## start

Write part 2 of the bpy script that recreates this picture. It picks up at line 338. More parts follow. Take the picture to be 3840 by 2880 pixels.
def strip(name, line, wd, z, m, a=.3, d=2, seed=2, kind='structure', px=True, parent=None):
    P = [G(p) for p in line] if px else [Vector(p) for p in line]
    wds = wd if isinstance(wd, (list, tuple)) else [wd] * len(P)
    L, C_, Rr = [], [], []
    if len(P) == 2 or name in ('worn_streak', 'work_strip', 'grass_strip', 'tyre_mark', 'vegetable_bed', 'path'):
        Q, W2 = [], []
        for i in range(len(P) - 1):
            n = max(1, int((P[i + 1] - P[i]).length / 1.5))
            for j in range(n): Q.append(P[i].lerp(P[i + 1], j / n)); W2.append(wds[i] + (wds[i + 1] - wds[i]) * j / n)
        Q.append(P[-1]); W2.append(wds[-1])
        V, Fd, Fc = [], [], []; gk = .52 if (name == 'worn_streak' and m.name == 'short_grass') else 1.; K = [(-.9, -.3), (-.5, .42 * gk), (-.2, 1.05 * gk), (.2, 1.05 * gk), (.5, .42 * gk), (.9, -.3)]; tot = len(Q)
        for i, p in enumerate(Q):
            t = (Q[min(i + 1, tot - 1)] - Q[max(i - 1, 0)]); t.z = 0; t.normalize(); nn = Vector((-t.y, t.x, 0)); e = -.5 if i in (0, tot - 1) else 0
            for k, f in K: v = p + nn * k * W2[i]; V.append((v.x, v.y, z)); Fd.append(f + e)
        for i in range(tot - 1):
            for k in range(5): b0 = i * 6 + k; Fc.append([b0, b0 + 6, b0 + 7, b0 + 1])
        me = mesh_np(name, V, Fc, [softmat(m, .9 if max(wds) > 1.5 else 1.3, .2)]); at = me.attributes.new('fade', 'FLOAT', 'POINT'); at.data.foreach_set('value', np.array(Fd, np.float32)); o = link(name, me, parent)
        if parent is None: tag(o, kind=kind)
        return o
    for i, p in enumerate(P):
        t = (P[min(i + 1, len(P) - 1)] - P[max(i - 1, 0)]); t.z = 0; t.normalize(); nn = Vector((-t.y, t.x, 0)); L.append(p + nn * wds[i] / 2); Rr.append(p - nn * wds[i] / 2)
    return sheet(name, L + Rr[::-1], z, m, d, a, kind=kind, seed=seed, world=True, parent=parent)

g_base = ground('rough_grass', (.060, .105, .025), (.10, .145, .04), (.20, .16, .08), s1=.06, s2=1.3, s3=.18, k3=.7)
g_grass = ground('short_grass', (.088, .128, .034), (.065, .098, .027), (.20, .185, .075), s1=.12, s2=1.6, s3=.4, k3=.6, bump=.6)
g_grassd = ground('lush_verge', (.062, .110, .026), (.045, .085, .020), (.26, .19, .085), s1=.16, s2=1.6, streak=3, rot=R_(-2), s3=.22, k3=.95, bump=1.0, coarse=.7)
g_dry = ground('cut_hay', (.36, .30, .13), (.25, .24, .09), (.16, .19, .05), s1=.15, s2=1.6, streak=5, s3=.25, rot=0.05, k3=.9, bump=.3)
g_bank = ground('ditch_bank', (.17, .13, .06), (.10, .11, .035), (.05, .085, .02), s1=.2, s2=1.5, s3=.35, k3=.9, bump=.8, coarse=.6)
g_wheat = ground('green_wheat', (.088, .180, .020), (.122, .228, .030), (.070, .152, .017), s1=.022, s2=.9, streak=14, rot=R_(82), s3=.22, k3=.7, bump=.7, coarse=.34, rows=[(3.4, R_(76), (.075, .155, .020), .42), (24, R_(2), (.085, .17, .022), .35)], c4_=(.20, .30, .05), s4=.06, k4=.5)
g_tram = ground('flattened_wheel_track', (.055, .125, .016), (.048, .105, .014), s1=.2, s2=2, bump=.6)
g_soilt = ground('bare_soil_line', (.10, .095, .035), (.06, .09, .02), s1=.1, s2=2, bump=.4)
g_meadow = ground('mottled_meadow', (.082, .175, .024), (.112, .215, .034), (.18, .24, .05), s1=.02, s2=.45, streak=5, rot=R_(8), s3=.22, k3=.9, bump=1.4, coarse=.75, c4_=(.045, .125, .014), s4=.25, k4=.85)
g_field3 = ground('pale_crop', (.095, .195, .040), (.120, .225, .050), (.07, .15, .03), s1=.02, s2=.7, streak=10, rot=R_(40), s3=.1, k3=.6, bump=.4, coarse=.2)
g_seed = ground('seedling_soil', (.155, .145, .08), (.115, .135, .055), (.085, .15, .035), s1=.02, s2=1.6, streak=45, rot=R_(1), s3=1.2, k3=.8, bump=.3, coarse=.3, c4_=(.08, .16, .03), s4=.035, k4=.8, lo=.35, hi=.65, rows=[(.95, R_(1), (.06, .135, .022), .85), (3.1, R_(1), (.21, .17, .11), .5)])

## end

= Job =
Copy the material above verbatim.

= Task answer =
Write part 2 of the bpy script that recreates this picture. It picks up at line 338. More parts follow. Take the picture to be 3840 by 2880 pixels.
def strip(name, line, wd, z, m, a=.3, d=2, seed=2, kind='structure', px=True, parent=None):
    P = [G(p) for p in line] if px else [Vector(p) for p in line]
    wds = wd if isinstance(wd, (list, tuple)) else [wd] * len(P)
    L, C_, Rr = [], [], []
    if len(P) == 2 or name in ('worn_streak', 'work_strip', 'grass_strip', 'tyre_mark', 'vegetable_bed', 'path'):
        Q, W2 = [], []
        for i in range(len(P) - 1):
            n = max(1, int((P[i + 1] - P[i]).length / 1.5))
            for j in range(n): Q.append(P[i].lerp(P[i + 1], j / n)); W2.append(wds[i] + (wds[i + 1] - wds[i]) * j / n)
        Q.append(P[-1]); W2.append(wds[-1])
        V, Fd, Fc = [], [], []; gk = .52 if (name == 'worn_streak' and m.name == 'short_grass') else 1.; K = [(-.9, -.3), (-.5, .42 * gk), (-.2, 1.05 * gk), (.2, 1.05 * gk), (.5, .42 * gk), (.9, -.3)]; tot = len(Q)
        for i, p in enumerate(Q):
            t = (Q[min(i + 1, tot - 1)] - Q[max(i - 1, 0)]); t.z = 0; t.normalize(); nn = Vector((-t.y, t.x, 0)); e = -.5 if i in (0, tot - 1) else 0
            for k, f in K: v = p + nn * k * W2[i]; V.append((v.x, v.y, z)); Fd.append(f + e)
        for i in range(tot - 1):
            for k in range(5): b0 = i * 6 + k; Fc.append([b0, b0 + 6, b0 + 7, b0 + 1])
        me = mesh_np(name, V, Fc, [softmat(m, .9 if max(wds) > 1.5 else 1.3, .2)]); at = me.attributes.new('fade', 'FLOAT', 'POINT'); at.data.foreach_set('value', np.array(Fd, np.float32)); o = link(name, me, parent)
        if parent is None: tag(o, kind=kind)
        return o
    for i, p in enumerate(P):
        t = (P[min(i + 1, len(P) - 1)] - P[max(i - 1, 0)]); t.z = 0; t.normalize(); nn = Vector((-t.y, t.x, 0)); L.append(p + nn * wds[i] / 2); Rr.append(p - nn * wds[i] / 2)
    return sheet(name, L + Rr[::-1], z, m, d, a, kind=kind, seed=seed, world=True, parent=parent)

g_base = ground('rough_grass', (.060, .105, .025), (.10, .145, .04), (.20, .16, .08), s1=.06, s2=1.3, s3=.18, k3=.7)
g_grass = ground('short_grass', (.088, .128, .034), (.065, .098, .027), (.20, .185, .075), s1=.12, s2=1.6, s3=.4, k3=.6, bump=.6)
g_grassd = ground('lush_verge', (.062, .110, .026), (.045, .085, .020), (.26, .19, .085), s1=.16, s2=1.6, streak=3, rot=R_(-2), s3=.22, k3=.95, bump=1.0, coarse=.7)
g_dry = ground('cut_hay', (.36, .30, .13), (.25, .24, .09), (.16, .19, .05), s1=.15, s2=1.6, streak=5, s3=.25, rot=0.05, k3=.9, bump=.3)
g_bank = ground('ditch_bank', (.17, .13, .06), (.10, .11, .035), (.05, .085, .02), s1=.2, s2=1.5, s3=.35, k3=.9, bump=.8, coarse=.6)
g_wheat = ground('green_wheat', (.088, .180, .020), (.122, .228, .030), (.070, .152, .017), s1=.022, s2=.9, streak=14, rot=R_(82), s3=.22, k3=.7, bump=.7, coarse=.34, rows=[(3.4, R_(76), (.075, .155, .020), .42), (24, R_(2), (.085, .17, .022), .35)], c4_=(.20, .30, .05), s4=.06, k4=.5)
g_tram = ground('flattened_wheel_track', (.055, .125, .016), (.048, .105, .014), s1=.2, s2=2, bump=.6)
g_soilt = ground('bare_soil_line', (.10, .095, .035), (.06, .09, .02), s1=.1, s2=2, bump=.4)
g_meadow = ground('mottled_meadow', (.082, .175, .024), (.112, .215, .034), (.18, .24, .05), s1=.02, s2=.45, streak=5, rot=R_(8), s3=.22, k3=.9, bump=1.4, coarse=.75, c4_=(.045, .125, .014), s4=.25, k4=.85)
g_field3 = ground('pale_crop', (.095, .195, .040), (.120, .225, .050), (.07, .15, .03), s1=.02, s2=.7, streak=10, rot=R_(40), s3=.1, k3=.6, bump=.4, coarse=.2)
g_seed = ground('seedling_soil', (.155, .145, .08), (.115, .135, .055), (.085, .15, .035), s1=.02, s2=1.6, streak=45, rot=R_(1), s3=1.2, k3=.8, bump=.3, coarse=.3, c4_=(.08, .16, .03), s4=.035, k4=.8, lo=.35, hi=.65, rows=[(.95, R_(1), (.06, .135, .022), .85), (3.1, R_(1), (.21, .17, .11), .5)])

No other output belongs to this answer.